Chocolate or Vanilla?
Did you know that Quakers introduced ice cream to this country? Ben Franklin, George Washington, and Thomas Jefferson all ate it. That’s right, ice cream is one of those many all-American things that America stole from someone else and rebranded as our own.
When the 2008 primary season narrowed to two candidates, Dems had a choice between two flavors of premium, handchurned, high-fat-content (16%) ice cream: Chocolate Dream and Valiant Vanilla. Life seemed filled with sweet possibility way back then.
One problem with eating ice cream is that if you're not careful, brain freeze can set in. For some Democrats, brain freeze was prompted very early on by Jesse Jackson Jr. For other Democrats, brain freeze hit like a Mack Truck when Obama caved on the Foreign Intelligence Surveillance Act. But those events now seem like child’s play compared to the recent global financial meltdown sparked by Wall Street’s stunning failures.
I watched the Obama/McCain debate last night, and this is what I learned: President Obama will “kill bin Laden and crush al-Qaeda.” President McCain will know when to send “America’s most precious asset, American blood, into harm’s way.” After all was said and done, however, I learned something much more profound.

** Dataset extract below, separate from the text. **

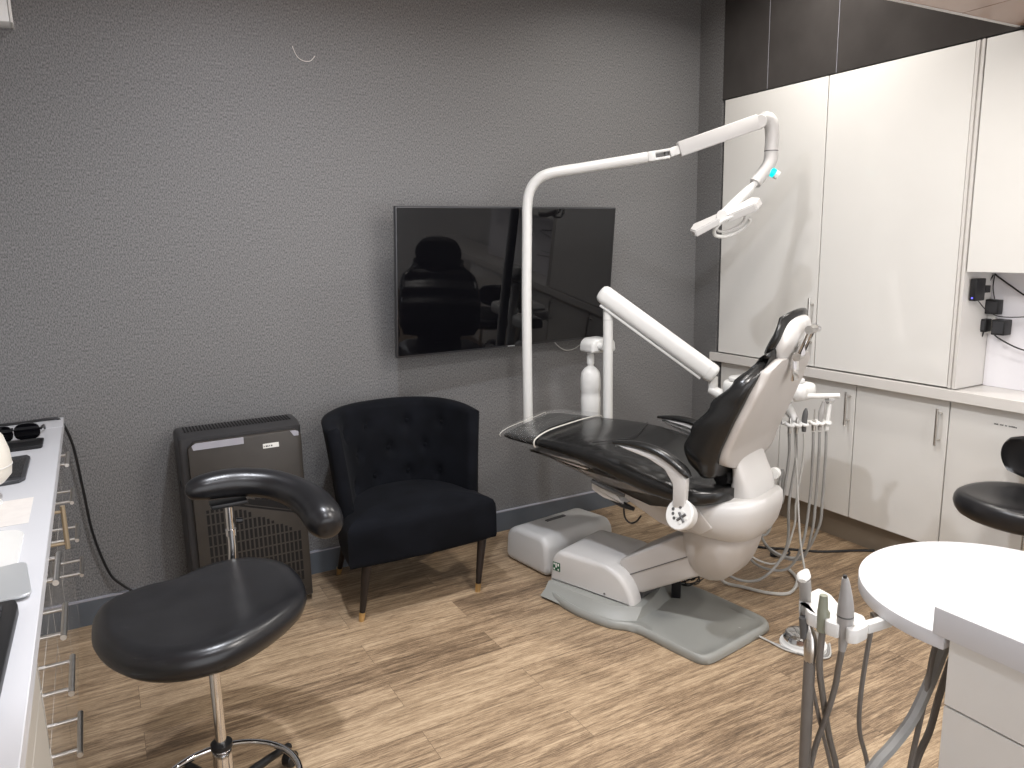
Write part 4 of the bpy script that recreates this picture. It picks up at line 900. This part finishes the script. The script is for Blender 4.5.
# ================================================================ LEFT WORKTOP AND DRAWER UNITS
LX = -0.145; LF = -0.176
bm = newbm(); box(bm, XL + 0.001, LX, -0.192, -0.002, 0.868, 0.90, bev=0.0015, seg=1); box(bm, XL + 0.001, LX, -4.2, -0.1935, 0.868, 0.90, bev=0.0015, seg=1)
tag(finish('worktop', bm, M['worktop']), 'long white worktop along the left wall carrying small devices', 'worktop')
def drawers(y0, y1, zs, label, hl, hy, kind='drawer', door_handle=None, fm='gloss_grey'):
    t = thing('drawer_unit', label, 'cabinet', ((XL + LF) / 2, (y0 + y1) / 2, 0), group='glossy units under the left worktop')
    finish('carcass', B(XL + 0.001, LF - 0.0195, y0 + 0.001, y1 - 0.001, 0.10, 0.867), M['gloss_grey'], t)
    finish('plinth', B(XL + 0.03, LF - 0.05, y0 + 0.001, y1 - 0.001, 0.0, 0.099), M['kick'], t)
    for a, b, h in zs:
        d = finish(kind, B(LF - 0.019, LF, y0 + 0.0015, y1 - 0.0015, a + 0.0015, b - 0.0015, bev=0.001, seg=1), M[fm], t)
        if h and hl: bar_handle(d, (LF, hy - hl / 2, h), (LF, hy + hl / 2, h), (0.046, 0, 0), 0.0065)
        if door_handle: bar_handle(d, (LF, door_handle[0], door_handle[1]), (LF, door_handle[0], door_handle[2]), (0.046, 0, 0), 0.0065, M['timber'])
    return t
drawers(-0.80, -0.20, ((0.78, 0.866, 0.843), (0.643, 0.78, 0.710), (0.508, 0.643, 0.574), (0.10, 0.508, 0.445)), 'glossy grey drawer unit nearest the dark wall under the left worktop', 0.18, -0.495)
drawers(-0.198, -0.003, ((0.10, 0.866, None),), 'narrow glossy filler unit in the corner under the left worktop', None, 0, 'filler_panel')
drawers(-1.25, -0.802, ((0.10, 0.866, None),), 'glossy grey door unit with upright timber handle under left worktop', None, 0, 'door', (-1.115, 0.735, 0.860))
drawers(-1.745, -1.252, ((0.79, 0.866, 0.857), (0.655, 0.79, 0.730), (0.52, 0.655, 0.596), (0.10, 0.52, 0.445)), 'glossy grey drawer unit beside the fan-shaped black stool under left worktop', 0.18, -1.585)
drawers(-2.25, -1.76, ((0.67, 0.866, None), (0.45, 0.67, None), (0.10, 0.45, None)), 'drawer unit without handles nearest the camera under the left worktop', None, 0, fm='matte')
# corner wall unit at top left
t = thing('wall_unit', 'white wall-mounted unit, only its lower corner visible at top left', 'wall unit', (-0.5, -0.05, 2.37))
zc_ = 2.362
finish('body', B(-0.80, -0.143, -0.10, -0.001, zc_, 2.75, bev=0.003), M['white'], t)
finish('edge_panel', B(-0.142, -0.133, -0.104, -0.001, zc_ - 0.002, 2.75, bev=0.001, seg=1), M['gloss_white'], t)
# black cable over the worktop end and down the wall
cord('wall_cable', [(-0.60, -0.05, 0.905), (-0.42, -0.055, 0.905), (-0.28, -0.05, 0.905), (-0.19, -0.045, 0.907), (-0.155, -0.042, 0.893), (-0.125, -0.036, 0.79), (-0.110, -0.030, 0.60), (-0.095, -0.028, 0.40), (-0.055, -0.027, 0.22), (-0.01, -0.027, 0.15), (0.045, -0.027, 0.09), (0.07, -0.03, 0.02)], 0.0055, 'black cable running over left worktop and down the dark wall')
# sunglasses-like protective glasses on a black tray
t = thing('protective_glasses', 'black tinted protective glasses on the far end of the left worktop', 'glasses', (-0.27, -0.33, 0.90))
for cx_, cy_ in ((-0.245, -0.335), (-0.325, -0.345)):
    bm = newbm(); rings = []
    for k, g in ((0, 1), (0.012, 0.98), (0.022, 0.8), (0.027, 0.4), (0.028, 0.02)):
        rings.append([(cx_ + 0.040 * x * g, cy_ - 0.045 + k, 0.934 + 0.030 * y * g) for x, y in superell(24, 2.6, 1, 1)])
    finish('lens', loft(bm, rings), M['screen'], t, smooth=60)
finish('bridge', T([(-0.285, -0.372, 0.945), (-0.292, -0.372, 0.945)], 0.006, 8, 0), M['black'], t)
for x in (-0.203, -0.367): finish('temple', T([(x, -0.378, 0.94), (x + 0.005, -0.30, 0.935), (x + 0.002, -0.22, 0.906)], [0.005, 0.004, 0.004], 8, 4), M['black'], t)
bm = newbm(); rings = [[(-0.275 + x * g, -0.47 + y * g, z) for x, y in rrect(0.16, 0.12, 0.012)] for z, g in ((0.9002, 0.96), (0.905, 1.0), (0.913, 1.0), (0.913, 0.94), (0.907, 0.92))]
tag(finish('black_tray', loft(bm, rings), M['black']), 'small black tray in front of the tinted glasses on left worktop', 'tray')
t = thing('mobile_phone', 'dark phone lying on left worktop half behind the cream device', 'phone', (-0.27, -0.80, 0.90))
bm = newbm(); prism(bm, [(x, y) for x, y in ((-0.345, -0.66), (-0.232, -0.645), (-0.222, -0.675), (-0.222, -0.93), (-0.236, -0.955), (-0.345, -0.97))], 0.9002, 0.912, 'z', 0.002, 1); finish('body', bm, M['bezel'], t)
finish('screen', B(-0.335, -0.232, -0.925, -0.69, 0.9121, 0.9128), M['screen'], t)
# cream device on a stem
t = thing('desk_fan', 'cream rounded tabletop device on a stem at the left edge', 'device', (-0.335, -1.08, 0.90))
finish('housing', LA([(0.001, 0.935), (0.035, 0.936), (0.070, 0.945), (0.088, 0.965), (0.092, 0.995), (0.090, 1.03), (0.080, 1.07), (0.060, 1.10), (0.03, 1.115), (0.001, 1.118)], (-0.325, -1.08, 0), seg=40), M['cream'], t, smooth=60)
finish('seam_ring', LA([(0.0915, 0.990), (0.0932, 0.991), (0.0932, 0.993), (0.0915, 0.994)], (-0.325, -1.08, 0), seg=40), M['ledge'], t)
finish('stem', LA([(0.001, 0.908), (0.028, 0.908), (0.026, 0.936), (0.001, 0.936)], (-0.305, -1.12, 0), seg=24), M['cream'], t)
finish('foot', LA([(0.001, 0.9012), (0.045, 0.9012), (0.043, 0.908), (0.001, 0.909)], (-0.305, -1.14, 0), seg=28), M['white'], t)
tag(finish('paper_towel', B(-0.42, -0.192, -1.35, -1.125, 0.9002, 0.9008), M['paper']), 'folded pale paper towel under the cream device', 'paper towel')
bm = newbm(); rings = [[(-0.33 + x * g, -1.56 + y * g, z) for x, y in rrect(0.27, 0.33, 0.05)] for z, g in ((0.9002, 0.98), (0.902, 1.0), (0.905, 0.99))]
tag(finish('desk_mat', loft(bm, rings), M['white']), 'smooth white rounded mat on left worktop behind the silver plate', 'mat')
t = thing('monitor_stand', 'silver monitor foot plate with rounded corner on left worktop', 'monitor stand', (-0.30, -1.78, 0.90))
bm = newbm(); prism(bm, rounded([(-0.42, -1.70), (-0.178, -1.655), (-0.158, -1.845), (-0.42, -1.86)], 0.02), 0.9062, 0.912, 'z', 0.0015, 1); finish('plate', bm, M['silver'], t)
finish('cable_hole', LA([(0.001, 0), (0.018, 0), (0.018, 0.0012), (0.001, 0.0014)], (-0.243, -1.775, 0.9121), seg=24), M['black'], t)
finish('column', T([(-0.36, -1.78, 0.913), (-0.36, -1.78, 1.02)], 0.02, 16, 0), M['silver'], t)
t = thing('keyboard', 'black keyboard at the lower left edge of the worktop', 'keyboard', (-0.30, -2.05, 0.90))
bm = newbm(); prism(bm, rounded([(-0.36, -1.885), (-0.184, -1.868), (-0.176, -1.90), (-0.182, -2.30), (-0.36, -2.30)], 0.012), 0.9002, 0.918, 'z', 0.003, 2); finish('case', bm, M['black'], t)
bm = newbm()
for i in range(5):
    for j in range(15): box(bm, -0.35 + i * 0.031, -0.35 + i * 0.031 + 0.026, -2.285 + j * 0.026, -2.285 + j * 0.026 + 0.022, 0.9182, 0.921)
finish('keys', bm, M['bezel'], t)
# ================================================================ ASSISTANT COUNTER, ROUND TABLE, INSTRUMENT HOLDER
CXa, CYa = 1.192, -2.779
t = thing('assistant_cabinet', 'white cabinet unit with drawers at the lower right corner', 'cabinet', (1.6, -3.1, 0))
finish('carcass', B(CXa + 0.030, 2.2, -3.7, CYa - 0.024, 0.08, 0.879), M['gloss_white'], t)
finish('plinth', B(CXa + 0.07, 2.2, -3.7, CYa - 0.05, 0.0, 0.079), M['kick'], t)
for a, b in ((0.756, 0.878), (0.42, 0.753), (0.085, 0.417)): finish('drawer', B(CXa + 0.012, CXa + 0.029, -3.69, CYa - 0.024, a, b, bev=0.001, seg=1), M['gloss_white'], t)
tag(finish('worktop', B(CXa, 2.25, -3.72, CYa, 0.880, 0.930, bev=0.0025, seg=2), M['worktop']), 'white square-cornered worktop at the lower right, over the drawer cabinet', 'worktop')
cc = Vector((1.452, -2.756)); rr_ = 0.250
pl = []
for k in range(0, 97):
    a = R(-20 + 220 * k / 96); x, y = cc.x + rr_ * math.cos(a), cc.y + rr_ * math.sin(a)
    if y > -2.8005: pl.append((x, y))
bm = newbm(); prism(bm, pl, 0.851, 0.8785, 'z', 0.002, 2)
t = thing('round_table', 'white round-ended table leaf beside the lower right worktop', 'table', (1.47, -2.7, 0.851))
finish('tabletop', bm, M['worktop'], t, smooth=30)
finish('bracket', B(1.30, 1.60, -2.800, -2.74, 0.835, 0.8505, bev=0.002), M['black'], t)
t = thing('instrument_holder', 'white scalloped instrument holder on short arm by round table', 'holder', (1.15, -2.62, 0.85))
hp_ = rounded([(1.133, -2.552), (1.200, -2.543), (1.196, -2.575), (1.172, -2.615), (1.176, -2.662), (1.150, -2.690), (1.118, -2.692), (1.106, -2.682), (1.112, -2.672), (1.124, -2.668), (1.120, -2.654), (1.106, -2.664), (1.099, -2.640), (1.112, -2.628), (1.122, -2.622), (1.118, -2.612), (1.102, -2.620), (1.100, -2.600), (1.112, -2.584), (1.124, -2.580), (1.122, -2.570), (1.112, -2.572)], 0.006)
bm = newbm(); prism(bm, hp_, 0.838, 0.865, 'z', 0.003, 2); finish('holder_body', bm, M['white'], t)
for x, y in ((1.152, -2.567), (1.133, -2.602), (1.131, -2.645), (1.135, -2.683)):
    pass
bm = newbm(); obox(bm, (1.165, -2.672, 0.848), (1.245, -2.667, 0.838), 0.018, 0.020, 0.004); finish('holder_arm', bm, M['white'], t)
bm = newbm(); obox(bm, (1.225, -2.650, 0.838), (1.278, -2.672, 0.838), 0.035, 0.016, 0.004); finish('arm_mount', bm, M['steel'], t)
finish('arm_stem', T([(1.278, -2.668, 0.838), (1.33, -2.68, 0.840), (1.37, -2.69, 0.850)], 0.008, 10), M['steel'], t)
def low_hose(parent, pts, r, m): return finish('hose', T(pts, r, 10, 8), M[m], parent)
END = Vector((1.205, -2.86, 0.25))
t = thing('suction_handpiece', 'thick suction hose handpiece hanging leftmost from the scalloped holder', 'handpiece', (1.11, -2.60, 0.8))
finish('suction_tip', T([(1.134, -2.566, 0.862), (1.132, -2.566, 0.89), (1.129, -2.564, 0.908)], [0.0105, 0.0115, 0.013], 14, 0), M['piece'], t)
finish('tip_cap', T([(1.117, -2.570, 0.910), (1.131, -2.562, 0.914), (1.149, -2.554, 0.919)], [0.007, 0.013, 0.004], 12, 4, 0.6), M['white'], t)
finish('valve_body', T([(1.118, -2.585, 0.838), (1.117, -2.592, 0.820), (1.116, -2.598, 0.805), (1.114, -2.600, 0.785), (1.113, -2.600, 0.762)], [0.007, 0.009, 0.0115, 0.0125, 0.0105], 16), M['steel'], t)
low_hose(t, [(1.113, -2.600, 0.764), (1.113, -2.600, 0.65), (1.115, -2.600, 0.53), (1.12, -2.60, 0.38), (1.13, -2.62, 0.22), (1.16, -2.68, 0.11), (1.21, -2.74, 0.10), (1.26, -2.79, 0.18)], 0.0108, 'hose_brown')
t = thing('suction_handpiece', 'slim dark hose just right of the thick suction hose', 'handpiece', (1.12, -2.60, 0.8))
finish('body', T([(1.108, -2.585, 0.845), (1.110, -2.588, 0.805)], 0.0085, 12, 0), M['dim_grey'], t)
low_hose(t, [(1.110, -2.588, 0.805), (1.128, -2.592, 0.72), (1.155, -2.597, 0.62), (1.195, -2.60, 0.50), (1.22, -2.61, 0.36), (1.24, -2.66, 0.2), (1.25, -2.73, 0.13), (1.27, -2.79, 0.2)], 0.004, 'hose_brown')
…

Just to be safe, I double-checked the debate transcript to make sure I had heard right.
Obama: “Everybody knows now we are in the worst financial crisis since the Great Depression”; the environment, climate change, and green jobs are “one of the biggest challenges of our times”; we can’t deal with the “climate crisis if our only solution is to use more fossil fuels that create global warming”; “Georgia is on the brink of enormous economic challenges”; we have to do something about the “health care crisis that so many families are facing”; the next commander-in-chief needs to make “sure” he can “see some of the twenty-first-century challenges and anticipate them before they happen”; we have to be “much more strategic if we’re going to be able to deal with all of the challenges that we face out there”; the “nature of the challenges we’re going to face are immense”; and they won’t be the challenges we expect: They will be the challenges we don’t expect.
McCain: American workers are the “innocent bystanders” in the “biggest financial crisis and challenge of our time”; heath care is one of the “really major challenges that America faces”; how the economic crisis affects our peacemaking abilities is “one of the challenges that America faces,” but knowing when America can “beneficially affect the outcome of a crisis” is a challenge; as is Russia; as are the Iranians who “continue on the path to acquiring nuclear weapons.” The “challenges that we face are unprecedented,” and “there are challenges around the world that are new and different.”
As a kid, I attended public schools in Ohio, and they occasionally served ice cream in the school cafeteria. We had a choice between chocolate or vanilla. It came in the form of a small block of deep-frozen dairy product wrapped in paper, or in a small cardboard cup with a difficult-to-yank-off cardboard lid. Either way, we were given a wooden toungue depressor in the shape of a spoon to eat it with. In order to partake of the delicious dessert, we had to chisel off dime-sized pieces of the rock-hard substance, and if those chunks didn’t fly off the spoon onto the floor, we could savor each tiny nugget as it finally melted on our tongues. The trouble was, no matter which flavor you chose, it always tasted like the wooden spoon.
After watching the debate last night, it’s clear to me that the question has changed since the primaries. The question now facing us seems to be: What flavor wooden spoon do we want?